Friday, September 28, 2012

Why It's So Hard Say "I Can't Afford It!"


Reposted from the Huffington Post

Why is it still so difficult to say those four little words?

That's the question journalist Veronia Dagher posed recently in the Wall Street Journal. After all, huge numbers of Americans are struggling financially at the moment; anyone having to cut back or do without has lots of company. Reuters broke the news last week that the second quarter of 2012 saw the most significant rise in household debt since 2008. Forbes reported that outstanding student loans together amounted to over $1 trillion in March 2012, and, according to the Washington Post, American consumers "are projected to finish 2012 with a net increase of $43.5 billion in credit card debt."

And yet, admitting that there's no room in your budget for that dinner or new outfit, or even a haircut or pedicure, sometimes feels so hard that you go ahead and spring for it anyway -- as those credit card debt numbers bear out.

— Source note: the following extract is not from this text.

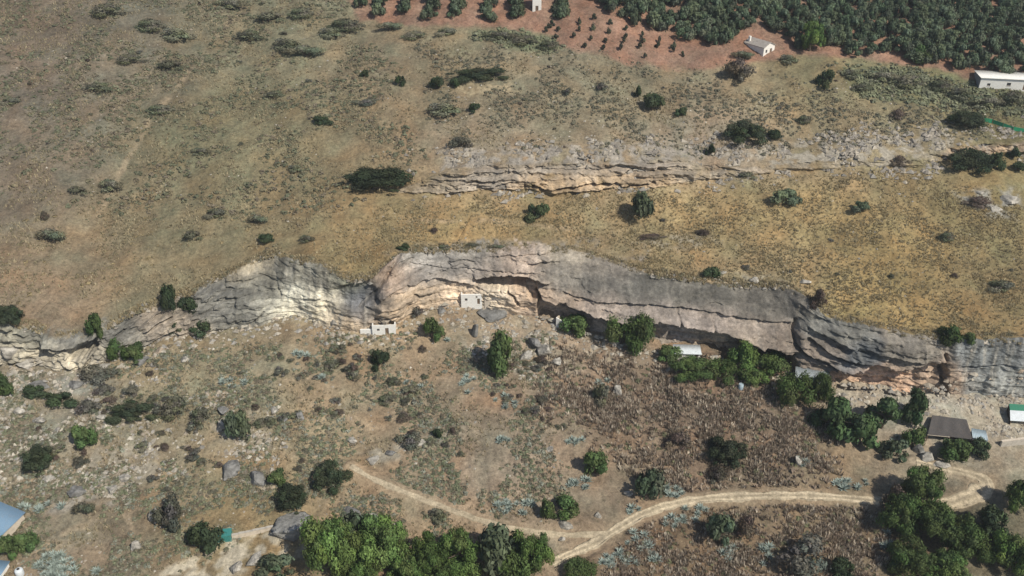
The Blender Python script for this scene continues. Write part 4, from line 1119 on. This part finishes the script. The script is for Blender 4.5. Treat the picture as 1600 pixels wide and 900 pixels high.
AGAVES = [(88,887,32,19,46,'large round clump by the lower blue roof'),(65,793,34,6,10,'line behind the blue roofed house'),(805,796,32,12,16,'patch left of the bright green shrub pair'),
 (912,757,26,8,10,'patch above the road fork'),(1048,771,18,10,8,'patch right of the grey olive tree'),(990,797,12,8,4,'small patch at the inner road bend'),(965,880,30,16,14,'patch at the bottom beside the road end'),
 (1000,845,22,16,9,'patch below the road bend'),(1062,815,28,10,10,'patch directly below the road'),(1140,868,16,12,6,'patch below the tree under the road'),(1020,872,9,9,3,'few plants at the bottom below the road'),
 (1085,800,20,6,5,'row along the lower road edge'),(1330,758,32,9,14,'blue green patch above the road near the clump'),(1405,690,14,8,4,'few plants beside the conifers'),(785,692,16,6,6,'small patch on the bare slope'),
 (365,600,26,7,8,'patch below the left cliff slabs'),(500,590,14,5,4,'few plants under the pale hollow'),(470,560,14,8,4,'plants below the pale hollow'),(650,600,20,7,6,'patch below the dark round shrub'),
 (735,600,16,18,8,'column beside the lush green shrub'),(790,630,22,16,8,'patch under the lush green shrub'),(1195,870,10,22,6,'column left of the bottom thicket'),(1390,850,14,16,5,'patch left of the tree clump'),
 (690,530,10,12,4,'few plants right of the shrub before the caves'),(940,600,10,12,3,'plants beside the white boulder'),(640,690,18,8,5,'plants on pale rock by the trail'),(150,890,10,8,2,'pair on the left farm track'),
 (1250,725,10,8,3,'few plants in the brown field'),(895,690,20,10,6,'plants at the left edge of the brown field')]
for (cx, cy, rx, ry, n, where) in AGAVES:
    a = rng.uniform(0, 6.28, n); r = np.sqrt(rng.uniform(0, 1, n))
    X_, Y_, Z_ = at_many(cx + rx * r * np.cos(a), cy + ry * r * np.sin(a))
    for i in range(n):
        s = random.uniform(1.0, 1.7)
        o = link('agave', random.choice(AG), loc=(float(X_[i]), float(Y_[i]), float(Z_[i])), rot=(random.uniform(-.15, .15), random.uniform(-.15, .15), random.uniform(0, 6.28)), scale=(s, s, s * random.uniform(.8, 1.1)))
        tag(o, 'blue grey agave in the ' + where if 'patch' in where or 'clump' in where or 'row' in where or 'line' in where or 'column' in where else 'blue grey agave, one of the ' + where, 'agave', 'agaves, ' + where)

# ------------------------------------------------------------------ boulders
BOULDER_M = attr_mat('boulder', var=.35, spec=.15, scale=1.6, bump=.9)
def boulder_mesh(var, col):
    bm = bmesh.new(); bmesh.ops.create_icosphere(bm, subdivisions=4, radius=1.0)
    rg = np.random.default_rng(var)
    V = np.array([v_.co[:] for v_ in bm.verts])
    V *= (1 + .30 * fbm(V[:, 0] * .9 + V[:, 2] * .7 + var * 9, V[:, 1] * .9 - V[:, 2] * .8, 2, var))[:, None]
    for _ in range(22):                        # chip flat faces off
        n = rg.normal(0, 1, 3); n /= np.linalg.norm(n); c = rg.uniform(.38, .8)
        d = V @ n
        V = V - np.where(d > c, d - c, 0)[:, None] * n[None] * .97
    V *= (1 + .07 * fbm(V[:, 0] * 3 + V[:, 2] * 2.3 + var * 9, V[:, 1] * 3 - V[:, 2], 4, var))[:, None]
    crack = fbm(V[:, 0] * 1.3 + var, V[:, 2] * 3 + V[:, 1], 3, var + 5)
    V *= (1 - .13 * np.exp(-(crack / .06) ** 2))[:, None]
    Fc = np.array([[v_.index for v_ in f.verts] for f in bm.faces]); bm.free()
    C = np.array(col)[None] * (1 + .35 * fbm(V[:, 0] * 1.7, V[:, 2] * 2.5 + V[:, 1], 3, var + 50))[:, None]
    return np_mesh('boulder', V, Fc, BOULDER_M, C, smooth=False)
GREYR, PALER, TANR = (.22, .215, .205), (.42, .39, .34), (.36, .29, .22)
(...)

The reason we can't just say "no," Carl Sword, a New York-based psychoanalyst told the Journal, is that the pressure to spend often comes from peers. Dagher wrote that "feelings of shame, embarrassment or a desire to avoid conflict are just some of the reasons folks won't say no."

Jezebel's Dodai Stewart suggested that women especially are pressured to spend on their appearances, clothes, and accessories, whether or not they have the means. Maintaining hair and nails, waxing, shaving, and other types of grooming can be expensive as well as time-consuming.

So, what would make it easier to stop spending outside your means? Sword suggested holding frank conversations with friends and family about the limits of your budget and also to beware purchasing too quickly, before you've had time to think it over. Another reason to get off those flash sale sites, right?

And it's best to avoid dishonesty, Brad Klontz, a Hawaii-based financial planner and financial psychologist told the Journal. Not wanting to reveal their financial struggles, people with limited means sometimes cancel frequently or make up excuses for declining pricey social invitations and end up alienating their friends in the process.